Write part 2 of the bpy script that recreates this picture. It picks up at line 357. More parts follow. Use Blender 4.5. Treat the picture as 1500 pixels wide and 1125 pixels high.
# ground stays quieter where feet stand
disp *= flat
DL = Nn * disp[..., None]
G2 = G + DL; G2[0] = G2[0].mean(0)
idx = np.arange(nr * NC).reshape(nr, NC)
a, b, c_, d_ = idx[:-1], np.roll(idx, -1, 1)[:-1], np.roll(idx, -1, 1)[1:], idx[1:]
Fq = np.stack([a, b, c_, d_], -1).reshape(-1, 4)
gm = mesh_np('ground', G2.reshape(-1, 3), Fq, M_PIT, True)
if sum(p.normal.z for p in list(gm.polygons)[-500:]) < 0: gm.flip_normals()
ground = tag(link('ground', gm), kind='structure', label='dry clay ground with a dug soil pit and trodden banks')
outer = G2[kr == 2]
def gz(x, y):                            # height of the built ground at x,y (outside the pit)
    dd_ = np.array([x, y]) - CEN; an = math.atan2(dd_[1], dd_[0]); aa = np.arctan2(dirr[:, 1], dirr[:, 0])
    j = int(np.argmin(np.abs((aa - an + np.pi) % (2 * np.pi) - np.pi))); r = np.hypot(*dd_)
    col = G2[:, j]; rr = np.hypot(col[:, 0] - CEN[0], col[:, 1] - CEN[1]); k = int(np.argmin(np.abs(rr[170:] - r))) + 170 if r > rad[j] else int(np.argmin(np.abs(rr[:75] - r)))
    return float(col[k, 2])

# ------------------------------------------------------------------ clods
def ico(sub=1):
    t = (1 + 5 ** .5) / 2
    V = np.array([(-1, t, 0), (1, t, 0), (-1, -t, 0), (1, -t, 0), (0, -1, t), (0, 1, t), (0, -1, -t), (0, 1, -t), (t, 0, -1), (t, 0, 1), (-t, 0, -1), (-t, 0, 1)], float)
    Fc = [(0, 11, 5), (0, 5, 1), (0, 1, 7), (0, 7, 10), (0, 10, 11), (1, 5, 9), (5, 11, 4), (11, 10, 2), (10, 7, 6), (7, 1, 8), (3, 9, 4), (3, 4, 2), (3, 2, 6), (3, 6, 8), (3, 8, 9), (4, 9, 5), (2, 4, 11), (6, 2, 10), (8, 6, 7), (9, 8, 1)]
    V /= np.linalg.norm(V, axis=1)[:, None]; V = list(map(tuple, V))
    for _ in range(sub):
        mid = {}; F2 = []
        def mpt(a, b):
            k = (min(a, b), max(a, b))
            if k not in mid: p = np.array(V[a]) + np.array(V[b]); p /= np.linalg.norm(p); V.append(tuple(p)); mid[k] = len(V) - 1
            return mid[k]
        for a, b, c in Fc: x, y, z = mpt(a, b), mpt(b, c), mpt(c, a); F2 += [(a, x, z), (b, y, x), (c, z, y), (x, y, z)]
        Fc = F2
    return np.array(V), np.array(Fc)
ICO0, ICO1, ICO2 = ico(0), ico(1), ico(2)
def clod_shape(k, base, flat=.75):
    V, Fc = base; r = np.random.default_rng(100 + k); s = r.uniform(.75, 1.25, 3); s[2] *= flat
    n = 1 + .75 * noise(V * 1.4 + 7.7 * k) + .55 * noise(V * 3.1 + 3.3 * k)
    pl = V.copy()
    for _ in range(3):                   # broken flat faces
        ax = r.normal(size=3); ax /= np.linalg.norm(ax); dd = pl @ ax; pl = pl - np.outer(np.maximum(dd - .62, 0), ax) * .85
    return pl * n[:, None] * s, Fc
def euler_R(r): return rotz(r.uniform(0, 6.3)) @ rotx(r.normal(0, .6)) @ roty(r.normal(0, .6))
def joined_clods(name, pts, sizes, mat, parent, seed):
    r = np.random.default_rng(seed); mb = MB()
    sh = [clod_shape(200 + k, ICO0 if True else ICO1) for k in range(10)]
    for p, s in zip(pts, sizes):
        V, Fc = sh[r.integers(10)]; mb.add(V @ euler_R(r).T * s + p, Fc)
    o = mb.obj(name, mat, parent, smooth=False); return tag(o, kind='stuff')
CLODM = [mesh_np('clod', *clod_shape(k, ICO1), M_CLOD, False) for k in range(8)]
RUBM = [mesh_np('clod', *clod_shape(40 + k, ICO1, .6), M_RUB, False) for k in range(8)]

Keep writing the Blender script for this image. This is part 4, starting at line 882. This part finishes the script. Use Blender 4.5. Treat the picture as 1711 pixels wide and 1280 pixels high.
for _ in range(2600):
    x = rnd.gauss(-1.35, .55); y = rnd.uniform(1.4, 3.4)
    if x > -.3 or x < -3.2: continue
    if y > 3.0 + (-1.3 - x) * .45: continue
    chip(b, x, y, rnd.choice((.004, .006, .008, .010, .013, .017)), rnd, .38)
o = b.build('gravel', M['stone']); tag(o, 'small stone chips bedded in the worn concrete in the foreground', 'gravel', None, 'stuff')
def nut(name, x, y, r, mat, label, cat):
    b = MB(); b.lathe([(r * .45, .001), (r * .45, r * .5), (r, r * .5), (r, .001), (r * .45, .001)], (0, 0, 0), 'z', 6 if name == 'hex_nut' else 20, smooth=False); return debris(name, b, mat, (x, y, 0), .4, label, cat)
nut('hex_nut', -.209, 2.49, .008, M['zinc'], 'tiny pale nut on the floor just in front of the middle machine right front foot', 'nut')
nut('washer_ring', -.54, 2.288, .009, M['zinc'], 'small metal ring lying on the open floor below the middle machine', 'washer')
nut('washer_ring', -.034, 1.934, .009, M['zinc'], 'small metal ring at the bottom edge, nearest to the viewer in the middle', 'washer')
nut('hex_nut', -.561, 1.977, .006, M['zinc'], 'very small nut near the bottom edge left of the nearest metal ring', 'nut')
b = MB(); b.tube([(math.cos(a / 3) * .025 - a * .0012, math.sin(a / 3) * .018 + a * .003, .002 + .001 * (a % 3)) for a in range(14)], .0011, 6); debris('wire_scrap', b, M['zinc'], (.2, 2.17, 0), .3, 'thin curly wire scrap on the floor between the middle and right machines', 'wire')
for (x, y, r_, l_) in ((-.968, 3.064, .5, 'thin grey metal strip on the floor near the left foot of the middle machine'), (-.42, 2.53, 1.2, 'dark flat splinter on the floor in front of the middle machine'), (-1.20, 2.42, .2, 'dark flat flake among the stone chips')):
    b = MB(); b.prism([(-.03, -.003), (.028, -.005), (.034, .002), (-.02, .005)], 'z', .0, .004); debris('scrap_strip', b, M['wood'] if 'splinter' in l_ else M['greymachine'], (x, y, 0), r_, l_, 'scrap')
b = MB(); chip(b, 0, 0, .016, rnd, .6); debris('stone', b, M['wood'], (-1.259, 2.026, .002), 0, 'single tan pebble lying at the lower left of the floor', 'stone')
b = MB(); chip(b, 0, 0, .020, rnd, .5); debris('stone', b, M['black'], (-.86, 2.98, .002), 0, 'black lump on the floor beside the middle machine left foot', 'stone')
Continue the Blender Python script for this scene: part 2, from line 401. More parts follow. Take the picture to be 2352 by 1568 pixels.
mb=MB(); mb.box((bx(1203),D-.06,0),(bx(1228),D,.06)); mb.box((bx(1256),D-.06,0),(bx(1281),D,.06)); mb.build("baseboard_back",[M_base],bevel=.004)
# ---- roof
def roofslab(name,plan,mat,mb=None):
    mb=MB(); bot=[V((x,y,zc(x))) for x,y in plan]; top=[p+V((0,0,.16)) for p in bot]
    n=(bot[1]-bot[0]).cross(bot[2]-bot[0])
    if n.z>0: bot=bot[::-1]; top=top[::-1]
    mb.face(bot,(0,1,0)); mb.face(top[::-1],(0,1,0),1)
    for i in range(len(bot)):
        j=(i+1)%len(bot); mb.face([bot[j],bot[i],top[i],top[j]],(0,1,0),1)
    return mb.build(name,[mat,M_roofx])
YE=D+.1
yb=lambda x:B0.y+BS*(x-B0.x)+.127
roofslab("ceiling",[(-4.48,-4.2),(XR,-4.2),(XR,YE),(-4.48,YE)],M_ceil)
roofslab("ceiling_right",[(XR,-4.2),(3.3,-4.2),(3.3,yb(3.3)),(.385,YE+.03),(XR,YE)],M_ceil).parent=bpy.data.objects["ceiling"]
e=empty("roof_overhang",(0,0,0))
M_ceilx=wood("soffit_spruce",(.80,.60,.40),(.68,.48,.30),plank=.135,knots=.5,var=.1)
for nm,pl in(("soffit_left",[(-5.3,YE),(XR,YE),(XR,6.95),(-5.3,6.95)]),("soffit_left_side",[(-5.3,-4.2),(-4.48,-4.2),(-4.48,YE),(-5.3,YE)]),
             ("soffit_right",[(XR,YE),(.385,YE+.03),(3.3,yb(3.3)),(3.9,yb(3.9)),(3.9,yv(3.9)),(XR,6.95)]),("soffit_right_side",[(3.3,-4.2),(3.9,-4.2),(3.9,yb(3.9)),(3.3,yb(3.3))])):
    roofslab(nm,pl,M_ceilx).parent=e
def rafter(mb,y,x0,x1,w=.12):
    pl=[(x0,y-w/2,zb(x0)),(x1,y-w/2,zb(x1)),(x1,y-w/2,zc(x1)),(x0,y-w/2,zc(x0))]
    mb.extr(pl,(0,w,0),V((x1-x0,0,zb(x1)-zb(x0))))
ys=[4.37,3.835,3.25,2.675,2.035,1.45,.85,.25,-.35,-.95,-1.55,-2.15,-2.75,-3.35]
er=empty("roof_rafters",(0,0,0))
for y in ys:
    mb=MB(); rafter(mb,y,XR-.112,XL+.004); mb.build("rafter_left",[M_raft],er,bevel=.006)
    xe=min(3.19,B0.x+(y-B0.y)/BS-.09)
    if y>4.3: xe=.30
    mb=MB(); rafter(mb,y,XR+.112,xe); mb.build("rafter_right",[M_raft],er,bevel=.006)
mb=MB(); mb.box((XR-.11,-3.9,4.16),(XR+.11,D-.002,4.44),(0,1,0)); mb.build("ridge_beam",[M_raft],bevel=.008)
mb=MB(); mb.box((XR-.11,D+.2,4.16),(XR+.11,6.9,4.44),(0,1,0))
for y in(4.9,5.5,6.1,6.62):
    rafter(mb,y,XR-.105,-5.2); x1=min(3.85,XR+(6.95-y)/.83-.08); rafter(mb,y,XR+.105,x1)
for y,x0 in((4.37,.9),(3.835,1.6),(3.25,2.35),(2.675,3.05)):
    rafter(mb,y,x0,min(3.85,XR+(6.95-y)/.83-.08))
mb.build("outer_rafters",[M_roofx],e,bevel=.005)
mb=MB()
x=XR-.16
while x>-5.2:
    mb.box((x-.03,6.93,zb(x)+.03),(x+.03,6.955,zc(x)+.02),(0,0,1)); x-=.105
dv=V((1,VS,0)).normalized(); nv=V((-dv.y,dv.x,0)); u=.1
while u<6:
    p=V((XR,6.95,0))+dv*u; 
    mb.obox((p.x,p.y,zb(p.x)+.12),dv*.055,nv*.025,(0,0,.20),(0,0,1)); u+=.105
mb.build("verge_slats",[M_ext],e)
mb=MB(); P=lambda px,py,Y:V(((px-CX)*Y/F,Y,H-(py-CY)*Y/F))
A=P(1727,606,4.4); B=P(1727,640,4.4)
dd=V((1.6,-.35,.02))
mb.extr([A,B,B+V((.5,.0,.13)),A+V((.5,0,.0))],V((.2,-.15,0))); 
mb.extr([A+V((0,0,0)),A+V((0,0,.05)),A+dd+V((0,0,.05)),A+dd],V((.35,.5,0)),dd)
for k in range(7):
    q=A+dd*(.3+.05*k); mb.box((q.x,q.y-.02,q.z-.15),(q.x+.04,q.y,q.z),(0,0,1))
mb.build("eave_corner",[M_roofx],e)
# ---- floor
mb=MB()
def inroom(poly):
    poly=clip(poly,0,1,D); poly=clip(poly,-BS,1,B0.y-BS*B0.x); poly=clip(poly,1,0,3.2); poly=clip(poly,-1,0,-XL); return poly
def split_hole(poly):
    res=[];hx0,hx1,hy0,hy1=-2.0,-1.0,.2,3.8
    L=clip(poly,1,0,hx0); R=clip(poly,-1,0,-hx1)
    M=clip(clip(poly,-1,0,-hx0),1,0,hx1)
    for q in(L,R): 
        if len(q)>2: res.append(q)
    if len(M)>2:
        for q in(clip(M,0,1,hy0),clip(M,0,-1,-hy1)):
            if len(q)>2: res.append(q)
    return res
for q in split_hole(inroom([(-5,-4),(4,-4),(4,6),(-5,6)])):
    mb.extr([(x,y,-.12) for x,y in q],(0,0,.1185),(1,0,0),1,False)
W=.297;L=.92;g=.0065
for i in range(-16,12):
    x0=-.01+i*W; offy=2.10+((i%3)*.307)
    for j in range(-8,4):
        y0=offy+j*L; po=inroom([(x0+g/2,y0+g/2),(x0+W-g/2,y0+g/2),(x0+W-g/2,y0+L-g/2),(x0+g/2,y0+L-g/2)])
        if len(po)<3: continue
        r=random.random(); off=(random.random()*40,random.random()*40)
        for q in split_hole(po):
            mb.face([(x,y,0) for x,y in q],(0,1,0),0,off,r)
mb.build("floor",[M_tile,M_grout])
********
** Work to be completed **
Only the lines from the one with "gm = mesh_np('ground', G2.reshape(-1, 3), Fq, M_PIT, True)" up to the one with "return float(col[k, 2])" should be repeated, both included, exactly as they appear.

** Finished exercise **
gm = mesh_np('ground', G2.reshape(-1, 3), Fq, M_PIT, True)
if sum(p.normal.z for p in list(gm.polygons)[-500:]) < 0: gm.flip_normals()
ground = tag(link('ground', gm), kind='structure', label='dry clay ground with a dug soil pit and trodden banks')
outer = G2[kr == 2]
def gz(x, y):                            # height of the built ground at x,y (outside the pit)
    dd_ = np.array([x, y]) - CEN; an = math.atan2(dd_[1], dd_[0]); aa = np.arctan2(dirr[:, 1], dirr[:, 0])
    j = int(np.argmin(np.abs((aa - an + np.pi) % (2 * np.pi) - np.pi))); r = np.hypot(*dd_)
    col = G2[:, j]; rr = np.hypot(col[:, 0] - CEN[0], col[:, 1] - CEN[1]); k = int(np.argmin(np.abs(rr[170:] - r))) + 170 if r > rad[j] else int(np.argmin(np.abs(rr[:75] - r)))
    return float(col[k, 2])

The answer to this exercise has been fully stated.